The Project, ABC News, 7:30 to keep traditional place names on screen

NADIOC Week enhancement was more than just a fleeting gesture.

In NAIDOC Week when traditional place names began being added to screens, there was some question of whether this was a one-off gesture.

But both The Project, ABC News and 7:30 have indicated it will be longer lasting. These will include dual place names.

Chris Bendall, executive producer of The Project said on Twitter, “Last week @theprojecttv added traditional place names to all our interview locations for #NAIDOCWeek. This is now a permanent practice.

ABC has increased the use of Aboriginal and Torres Strait Islander nation names through supers in video programming, news reporting and in social media and TV and commissioned screen content.

ABC News has also begun incorporating Acknowledgment of Country on State and Territory 7pm television bulletins in the ACT, Northern Territory, South Australia, Tasmania, Western Australia and NSW. In Queensland and Victoria, Indigenous place names will be included in viewer-sourced photographs in weather reports within the 7pm bulletins.

7:30 has also begin including Indigenous place names (pictured top).

Phillipa McDermott, ABC Indigenous Lead, said: “Indigenous languages and place names are not just a means of simple Identification, they express knowledge about everything we know: Family, clan, law, geography, history, relationships, philosophy, religion, anatomy, country, everything.

“So, when we invite our audience to listen to and practise these words and languages, we are not only maintaining our culture but we are passing it on to new generations, both Indigenous and non-Indigenous, who now live on this land.

“We hope it will ignite their imaginations to think about what the word means or what the place where they might live, work or travel to means, and the deep spiritual significance of that name or place.

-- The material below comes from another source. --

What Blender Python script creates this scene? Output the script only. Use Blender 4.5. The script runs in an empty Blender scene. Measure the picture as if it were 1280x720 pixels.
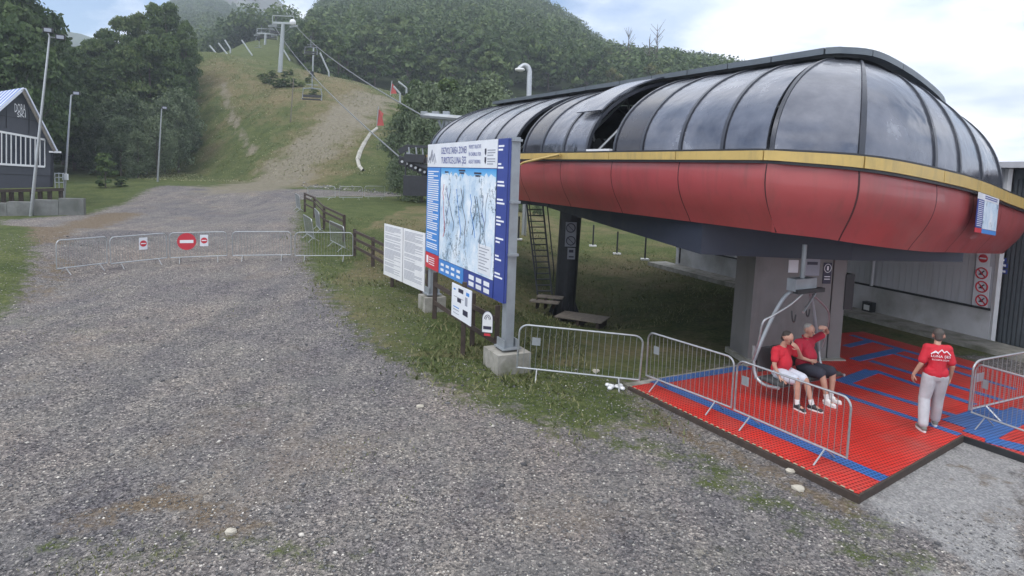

The ABC is an industry leader in this space and while we are already working with many other organisations, we really encourage all our industry colleagues to do the same.”

2 Responses

  1. That’s great but there is a noticeable teething problem which is the accuracy of the namings. Some of the names used to describe Aboriginal and Torres Strait Islander names for cities or locations are incorrect. They sometimes use the name of the traditional group as the city or location name, which is literally like naming Glasgow as ‘Scottish’. Even when it’s referring to the traditional country, they sometimes incorrectly use the name of the custodial group of the area to describe the location instead of the name of the traditional country or location name.

    There would need to be more research done and they may need to talk to indigenous land corporations or organisations like Institute of Aboriginal and Torres Strait Islander Studies to get the correct name for the locations from the local indigenous languages.

    It’s not an easy task but it’s commendable.